Há pelo menos quatro problemas graves no texto aprovado pelo Senado esta semana:
1. Transição lenta e incerta. Uma das principais expectativas era a de que a reforma acabasse com a tributação de ICMS na origem. Em quase todo o mundo, a tributação sobre o consumo ocorre no destino, ou seja, onde o produto foi consumido. No Brasil, como também se tributa ICMS na origem, há uma infinidade de regras locais diferentes e descontos, que diversas distorções. Abatedouros ou fábricas de automóveis se instalam em regiões sem vocação para essas atividades, só para aproveitar a menor tributação.
No entanto, segundo o texto aprovado no Senado, a alíquota de ISS e ICMS vai continuar a mesma até 2029, quando começa a cair. Em 2032, ainda será 60% da atual. Os benefícios do ICMS que possibilitam a guerra fiscal entre os estados estão mantidos até 2033, mas isso sempre pode ser prorrogado ou adiado ao sabor da pressão política. Não há, portanto, garantia de que haverá de fato a migração para a tributação no destino.

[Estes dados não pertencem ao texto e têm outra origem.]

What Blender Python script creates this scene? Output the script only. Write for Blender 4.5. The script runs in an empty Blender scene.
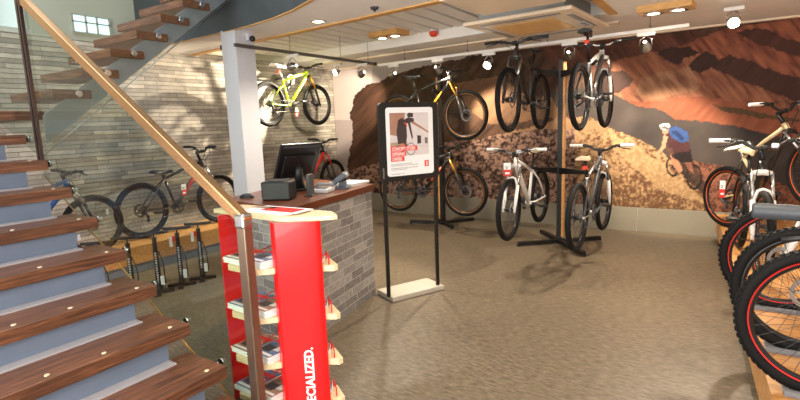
import bpy, bmesh, math, random
import numpy as np
from mathutils import Vector, Matrix
random.seed(7)
scene = bpy.context.scene
COL = scene.collection
PI = math.pi

# ------------------------------------------------------------------ camera
VX1, VX2, CC = (725.0, 112.0), (-370.0, 151.0), (400.0, 200.0)
FPX = math.sqrt(-((VX1[0]-CC[0])*(VX2[0]-CC[0]) + (VX1[1]-CC[1])*(VX2[1]-CC[1])))
def _dir(v):
    return Vector((v[0]-CC[0], -(v[1]-CC[1]), -FPX)).normalized()
_Y = _dir(VX1); _X = -_dir(VX2); _Z = _X.cross(_Y)
CAMH = 1.55
M3 = Matrix((_X, _Y, _Z))
cd = bpy.data.cameras.new('camera'); cam = bpy.data.objects.new('camera', cd); COL.objects.link(cam)
m4 = M3.to_4x4(); m4.translation = Vector((0, 0, CAMH)); cam.matrix_world = m4
cd.sensor_fit = 'HORIZONTAL'; cd.sensor_width = 36.0; cd.lens = FPX/800.0*36.0; cd.clip_start = 0.02
scene.camera = cam

# ------------------------------------------------------------------ materials
def lin(c):
    return tuple(((v/255.0)/12.92 if v/255.0 <= 0.04045 else ((v/255.0+0.055)/1.055)**2.4) for v in c)
def _newmat(name):
    m = bpy.data.materials.new(name); m.use_nodes = True
    nt = m.node_tree; b = nt.nodes['Principled BSDF']
    return m, nt, b
def mat(name, rgb, rough=0.5, metal=0.0, vary=0.06, scale=30.0, spec=0.5, bump=0.0, coat=0.0):
    m, nt, b = _newmat(name)
    c = lin(rgb)
    tc = nt.nodes.new('ShaderNodeTexCoord'); no = nt.nodes.new('ShaderNodeTexNoise')
    no.inputs['Scale'].default_value = scale; no.inputs['Detail'].default_value = 3
    nt.links.new(tc.outputs['Object'], no.inputs['Vector'])
    r = nt.nodes.new('ShaderNodeValToRGB')
    r.color_ramp.elements[0].position = 0.3; r.color_ramp.elements[1].position = 0.7
    r.color_ramp.elements[0].color = tuple(max(0, v*(1-vary)) for v in c)+(1,)
    r.color_ramp.elements[1].color = tuple(min(1, v*(1+vary)) for v in c)+(1,)
    nt.links.new(no.outputs['Fac'], r.inputs['Fac']); nt.links.new(r.outputs['Color'], b.inputs['Base Color'])
    b.inputs['Roughness'].default_value = rough; b.inputs['Metallic'].default_value = metal
    b.inputs['Specular IOR Level'].default_value = spec; b.inputs['Coat Weight'].default_value = coat
    if bump:
        bp = nt.nodes.new('ShaderNodeBump'); bp.inputs['Strength'].default_value = bump; bp.inputs['Distance'].default_value = 0.01
        nt.links.new(no.outputs['Fac'], bp.inputs['Height']); nt.links.new(bp.outputs['Normal'], b.inputs['Normal'])
    return m
def emit(name, rgb, s):
    m, nt, b = _newmat(name)
    b.inputs['Base Color'].default_value = (*lin(rgb), 1); b.inputs['Emission Color'].default_value = (*lin(rgb), 1)
    b.inputs['Emission Strength'].default_value = s
    return m
def streak(name, c0, c1, scale, stretch, rough=0.4, c2=None, bump=0.0, spec=0.5):
    """streaky material (wood, lino): noise stretched along an axis"""
    m, nt, b = _newmat(name)
    tc = nt.nodes.new('ShaderNodeTexCoord'); mp = nt.nodes.new('ShaderNodeMapping'); no = nt.nodes.new('ShaderNodeTexNoise')
    mp.inputs['Scale'].default_value = stretch
    no.inputs['Scale'].default_value = scale; no.inputs['Detail'].default_value = 7; no.inputs['Roughness'].default_value = 0.68
    nt.links.new(tc.outputs['Object'], mp.inputs['Vector']); nt.links.new(mp.outputs['Vector'], no.inputs['Vector'])
    r = nt.nodes.new('ShaderNodeValToRGB'); r.color_ramp.elements[0].position = 0.34; r.color_ramp.elements[1].position = 0.68
    r.color_ramp.elements[0].color = (*lin(c0), 1); r.color_ramp.elements[1].color = (*lin(c1), 1)
    if c2:
        e = r.color_ramp.elements.new(0.5); e.color = (*lin(c2), 1)
    nt.links.new(no.outputs['Fac'], r.inputs['Fac']); nt.links.new(r.outputs['Color'], b.inputs['Base Color'])
    b.inputs['Roughness'].default_value = rough; b.inputs['Specular IOR Level'].default_value = spec
    if bump:
        bp = nt.nodes.new('ShaderNodeBump'); bp.inputs['Strength'].default_value = bump; bp.inputs['Distance'].default_value = 0.004
        nt.links.new(no.outputs['Fac'], bp.inputs['Height']); nt.links.new(bp.outputs['Normal'], b.inputs['Normal'])
    return m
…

2. Aumento do IPTU. O texto autoriza os prefeitos atualizarem por decreto a base de cálculo do IPTU. Hoje, a alteração do valor venal dos imóveis precisa passar pela Câmara Municipal. Contestações judiciais sobre IPTU, que hoje já são um quarto das ações tributárias, devem seguir numerosas.

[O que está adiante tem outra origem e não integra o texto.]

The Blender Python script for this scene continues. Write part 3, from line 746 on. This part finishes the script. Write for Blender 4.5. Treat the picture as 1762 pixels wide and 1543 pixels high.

3. Infinidade de exceções. As centenas de emendas acatadas pelos senadores prevêem isenções e descontos de 30% ou 60% para produtos e serviços dos mais diversos, incluindo o marketing político, jornalismo, bancos, times de futebol, profissionais liberais e “bens e serviços relacionados à soberania e à segurança nacional”.
O texto permite que os estados criem uma contribuição sobre produtos primários e semielaborados e garante desconto a veículos produzidos no Nordeste, além de uma contribuição para o Centro Oeste. São benefícios e privilégios que contrariam o espírito da reforma, o de criar uma uniformidade tributária.
Certamente muitos empresários tentarão enquadrar sua atividade numa das categorias favorecidas, ação que deve ser contestada por fiscais da Receita. Ou seja: o Brasil pode continuar sendo o país com mais disputas tributárias na Justiça.
4. Atividades extrativas. O imposto seletivo, chamado “imposto do pecado”, vai incidir sobre atividades extrativas – o que pode encarecer diversos insumos usados por indústrias.
O fim do manicômio tributário seria uma benção para o Brasil, uma reforma que aumentaria nossa produtividade e teria efeitos valiosos para o crescimento da economia. Mas ao ceder à pressão de grupos de interesse, o Congresso está perdendo mais uma oportunidade histórica de consertar o país.